Rabuka adds the institution has brought many benefits to Fiji as its host country, and served the development needs of the region.
He further says the Pacific Islands Forum appears reluctant to congratulate USP on its new and historic world ranking as an institution of learning.
Rabuka says the USP has received many congratulatory statements from Fiji, the region and further abroad but the Pacific Islands Forum Chair and head office in Suva are conspicuous by their silence adding that this is shameful.
Rabuka says it is a slap in the face for students and staff at the USP.

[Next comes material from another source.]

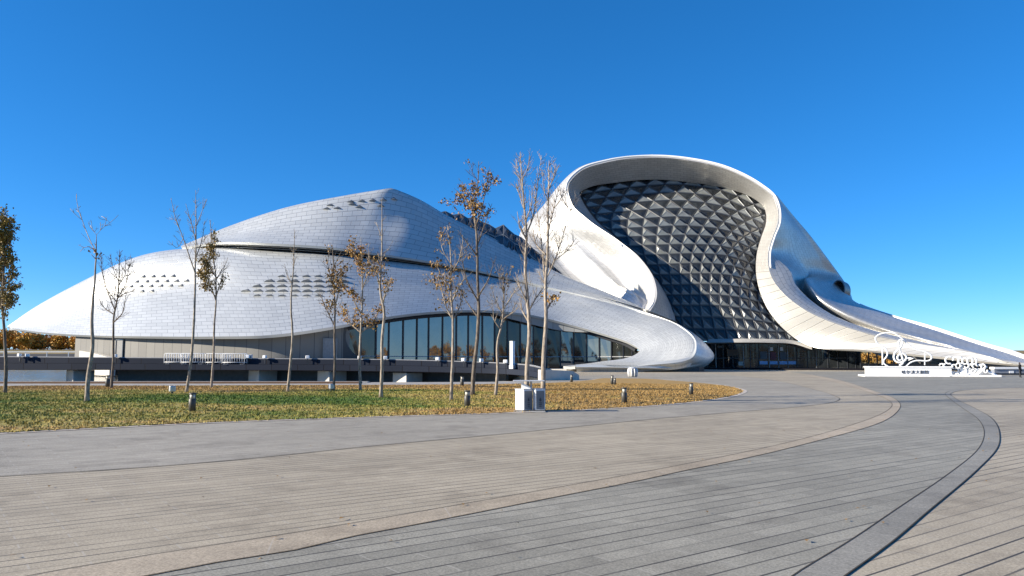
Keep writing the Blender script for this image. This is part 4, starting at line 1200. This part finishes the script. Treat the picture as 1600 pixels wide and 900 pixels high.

He says Fiji’s Prime Minister, Voreqe Bainimarama, as Chair of the Forum, has a duty to the region to ensure that the PIF, as a body, gives credit where credit is due.
Rabuka adds Bainimarama should rise above his own Government’s petty dispute with the USP and Bainimarama must surely know that the USP has wide and well-deserved support in our region.
Rabuka also says he notes that there had been comment about the precise significance of the USP earning a first-time rating from the prestigious Times Higher Education University rankings
However Rabuka says Phil Baty of Times Higher Education, who had raised this issue, had affirmed that the USP’s rating achievement was nonetheless “fantastic”.
He says he would recommend to Bainimarama that he should carefully and personally peruse the ministerial statement on the USP in the Nauru Parliament this week by Nauru President Lionel Aingimea.
Rabuka further says Attorney General, Aiyaz Sayed-Khaiyum, who has a leading role in Fiji’s ill-conceived dispute with the USP, would also do well to study it.